女性労働者の組合加盟率は男性とほぼ同じであるにもかかわらず、執行部を見ると幹部のほとんどが男性である。いくつかの労組で、女性の地位向上と社会参加を促進するための部署や特別なプログラムを設けている所もあるが、稀である。

また、労使紛争の解決にも女性の姿は見られない。労働裁判所や三者委員会にも、副裁判長として女性が登場することはあっても、三者委員会に女性が参加することはほとんどない。

政府に対する提案

タイにおけるジェンダー平等に関して、政府に以下のような提案をしたい。

  1. 職場の男性従業員と女性従業員に関する統計の収集

    ジェンダー平等が存在するのか、またはどの程度それが進んでいるのか、またその傾向とパターンを把握するために、男女別の統計が必要とされている。具体的な統計がない場合、行政や民間にジェンダーの不平等が存在することを証明し、その問題点に関して説得するのに、多大な努力をしなければならないだろう。

  2. ジェンダー平等に沿った雇用機会を促進し、監視すること

    政府機関においては、雇用と昇進に関する公式の障害は存在しないが、非公式の障害が存在する。不公平な扱いが報告されている例もある。継続したモニタリングが必要とされている。一方、民間企業においては、ジェンダー差別がより公に行われているといえるだろう。ECOTの組合員にインタビューを行ったところ、女性従業員は仕事に対する責任感が強く、粘り強く、会社に対する貢献度も高いと、女性の採用を積極的に行いたいと答えていた。

  3. 教育と訓練システムにおけるジェンダーステレオタイプの是正

    教科書の中に、女性と男性の多用な役割を掲載し、改訂することが必要だ。このような試みが何度かなされたことがあったが、具体的な結果がまだ表れていない。又、教科書の改訂は1度きりではなく、継続して行うことが必要だろう。

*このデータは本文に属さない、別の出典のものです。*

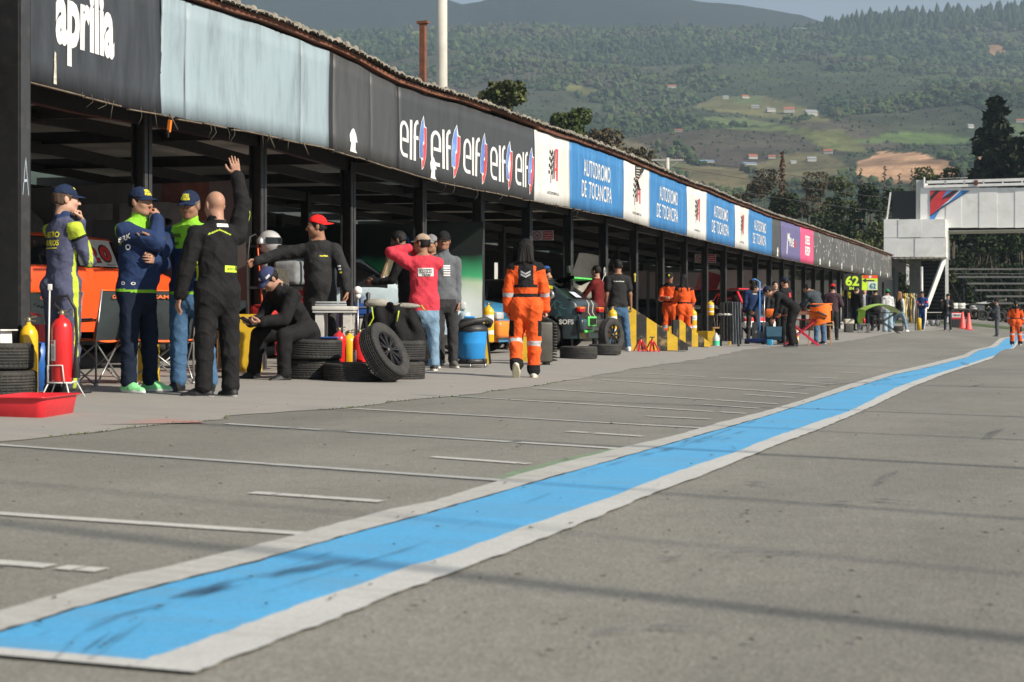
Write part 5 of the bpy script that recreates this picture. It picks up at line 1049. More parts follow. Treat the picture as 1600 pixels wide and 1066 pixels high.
# ================================================================ the people
C_ = dict(navy=cloth('navy', (.017, .034, .095)), navyd=cloth('dark_navy', (.012, .02, .05)), suit=cloth('slate_blue', (.075, .082, .14)), neon=cloth('neon', (.22, .50, .035)), neony=cloth('neon_yellow', (.42, .52, .05)), black=cloth('black', (.012, .012, .013)), blackb=cloth('soft_black', (.022, .022, .023)),
          jean=cloth('blue_jeans', (.055, .12, .22)), jeand=cloth('dark_jeans', (.008, .014, .03)), jeanl=cloth('light_jeans', (.17, .27, .38)), grey=cloth('grey_marl', (.11, .12, .135)), greyd=cloth('charcoal', (.035, .035, .038)), red=cloth('coral_red', (.55, .045, .07)), redc=cloth('bright_red', (.70, .02, .02)),
          orange=cloth('hi_vis_orange', (.72, .10, .02)), refl=M('reflective_band', (.42, .43, .45), .4, amt=.1), beige=cloth('beige', (.36, .27, .20)), white=cloth('white_cloth', (.68, .67, .65)), race=cloth('race_blue', (.02, .055, .18)), maroon=cloth('maroon_grey', (.06, .035, .045)), olive=cloth('olive', (.07, .065, .05)),
          camo=M('black_white_print', (.55, .55, .56), .8, amt=.1, dirt=(.015, .015, .015), damt=1, dsc=9), green=cloth('beanie_green', (.02, .22, .09)), capn=cloth('cap_navy', (.012, .022, .055)), capb=cloth('cap_blue', (.03, .10, .35)), lbl=cloth('light_blue_trim', (.05, .25, .6)))
YL = M('yellow_print', (.75, .68, .03), .6); WPR = M('white_print', (.75, .75, .74), .6); NPR = M('neon_print', (.5, .72, .04), .6); BPR = M('black_print', (.02, .02, .02), .6); OPR = M('orange_print', (.8, .15, .02), .6); RPR = M('red_print', (.6, .04, .04), .6)
capt = [('RETRO', -.45, .45, .085, .112), ('FURIOS', -.5, .5, .060, .083)]
n1 = C_['navy']
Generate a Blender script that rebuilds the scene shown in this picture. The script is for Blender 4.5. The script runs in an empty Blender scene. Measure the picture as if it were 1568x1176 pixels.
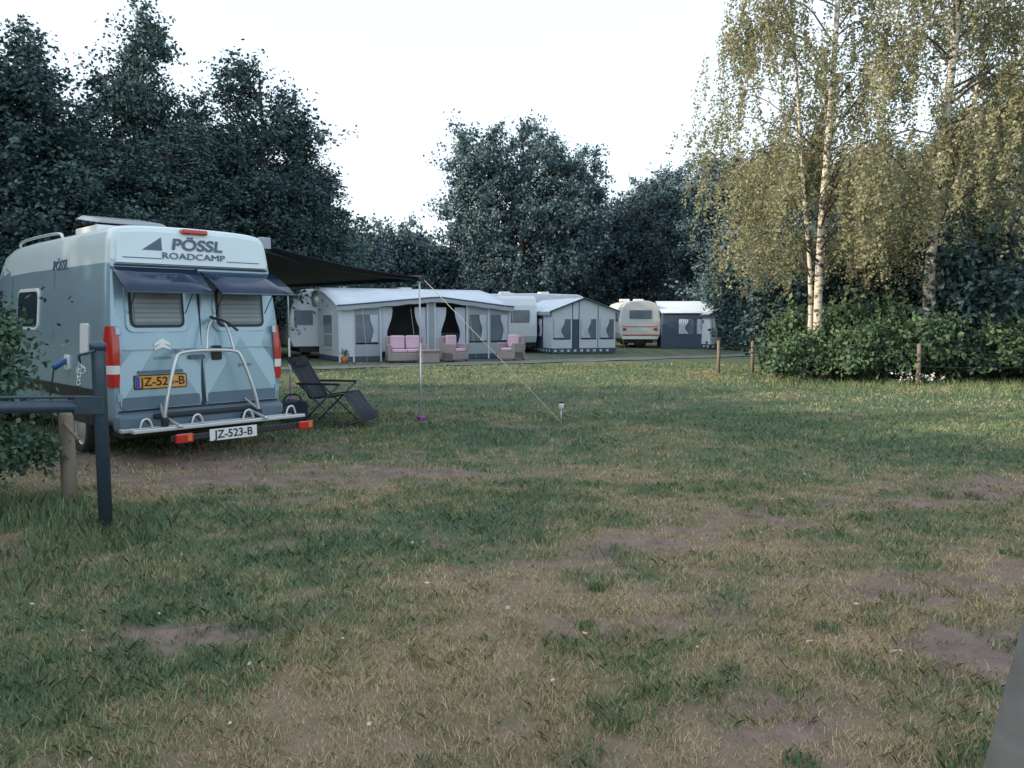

キャリアガイダンスのカウンセラーに対してもジェンダーを意識した訓練を提供することが大切だ。タイの労働者の大半が6年間の義務教育終了程度かそれ以下の教育水準で労働市場に参入してくることを踏まえ、職場の生産性を向上させるためには技術と一般的な知識の両方を高める必要がある。経営者は従業員に対して中等教育程度の非公式の教育を提供することが望まれている。現在タイでは、多くの工場で学校が設立され、女性従業員やその子供達に教育の場が提供されている。